On comprendra, conclut Guigou, que les Européens doivent faire aux Africains une offre de partenariat aussi stratégique que celle des Chinois avec les ‘Nouvelles routes de la soie’. La Chine pourrait être le grand gagnant de la guerre en Ukraine, qui va diviser l’Europe pour longtemps et lui offrir l’économie russe. Faisons en sorte qu’elle ne gagne pas aussi en Afrique.

Le projet de la transsaharienne tourne actuellement au ralenti, principalement à cause du retrait des Chinois. Comme l’explique Guigou dans une interview sur la radio RFI, l’Europe, face aux conséquences de la guerre en Ukraine, avec la hausse du coût de l’énergie chez nous et la pénurie de céréales en Afrique, pourrait jouer un rôle pour faire accélérer les travaux. « Imaginez le troc possible ! Un contrat sur 20 ans entre l’Algérie qui importe toutes ces céréales et une Europe en demande de gaz et de pétrole ! L’Algérie regorge de matières premières utiles aux industries européennes.
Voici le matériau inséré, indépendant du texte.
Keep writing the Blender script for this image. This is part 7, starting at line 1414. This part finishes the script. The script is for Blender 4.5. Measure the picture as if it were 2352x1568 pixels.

C’est vrai dans les secteurs de l’énergie et de l’automobile ».

Cet axe, Europe-Méditerranée-Afrique, est un axe clé pour le monde entier, ajoute-t-il. Mais nous, Européens, nous sommes voisins. Nous devons coopérer avec les Africains sur cette grande route Algérie-Nigeria. Vous savez, l’histoire nous a rapprochés, nous a éloignés… On s’aime, on se déteste mais, au final, on se comprend ! Ce genre de grands travaux peut en apporter la preuve.

A condition que ce projet marque une rupture avec la pensée géopolitique, on ne peut qu’approuver ! Car la crise actuelle de l’inflation énergétique et alimentaire ne pourra jamais être résolue dans les termes géopolitiques tels qu’ils sont posés, et qui sentent fort la vieille mentalité « ami-ennemi » de la guerre froide, mais dans les termes de ce que cette géopolitique a justement empêché depuis de nombreuses décennies : le développement économique mutuel entre nations souveraines, dans lequel « les transports sont comme la colonne vertébrale dans le corps humain », comme l’affirme Guigou tout en évitant de parler du nucléaire et de la remise en eau du Lac Tchad.

Enfin, cela implique également, comme l’exige S&P, — et malheureusement le sujet n’est pas évoqué — de rompre avec cette « occupation financière » qui nous plombe et nous empêche de nous projeter dans l’avenir.